Ese fue el comienzo. Después vinieron más cosas, como si abriera su propio camino. Nadie puede decirle que no sea original. Primero quiso mejorar los degradados y se inventó unas cuchillas que derivaron en esas catanas enormes que pesan un quintal y a las que les pega hasta once cuchillas sobre la hoja. «Esto no es nuevo. En el XVI no existía la tijera en la peluquería. En Roma cortaban el pelo con unas dagas». Después se le ocurrió calzarse unas garras con unas cuchillas que lo sitúan entre Bruce Lee y Freddy Krueger. «Con estas puedes esculpir el peinado. Cortar hacia un lado, hacia el otro, de dentro afuera» explica, y rasca el aire como un hámster el suelo de una jaula.

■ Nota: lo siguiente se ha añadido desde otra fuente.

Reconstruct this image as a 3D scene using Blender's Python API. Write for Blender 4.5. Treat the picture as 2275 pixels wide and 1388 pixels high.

¡«A dónde va este 'colgao'»!
Es energía pura. Solo en una persona con ese empuje olímpico se puede esperar que cortara el pelo con fuego. «La primera vez que me lo hizo, me dije '¡Pero, a dónde va este 'colgao'!'. Después, me dejé llevar y me di cuenta de que me duraba el peinado muchos días. La gente me preguntaba si venía a la peluquería a diario», admite Jus, una de sus primeras clientas. «Esto tampoco es nuevo», tranquiliza el peluquero. «Antes se quemaba el pelo con cerillas, pero yo uso este soplete», dice, y le mete fuego a la cabeza de Elvira como un cocinero que fundiera el azúcar de una crema catalana. Ella ni se inmuta. En un momento dado, lo insólito se hace normal, cotidiano, y lo único extraño es la peste a pelo carbonizado. Olmedo asegura que detrás de sus hogueras hay una técnica. «Consiste en que al aplicar el calor al pelo, este se dilata hasta un 20 por ciento y el peinado se queda como está». Magia y queratina ardiendo, olor a matanza. «A nosotras no nos dejes», le ruega Elvira. Alberto jura que no lo hará. «Voy a abrir una escuela en Alcalá de Henares, y el que quiera aprender esto, lo va a pagar y bien. Pero a mis años no me voy a ir ni voy a subir los precios». Peinar y cortar cuesta 30 euros. El resto del espectáculo es gratis.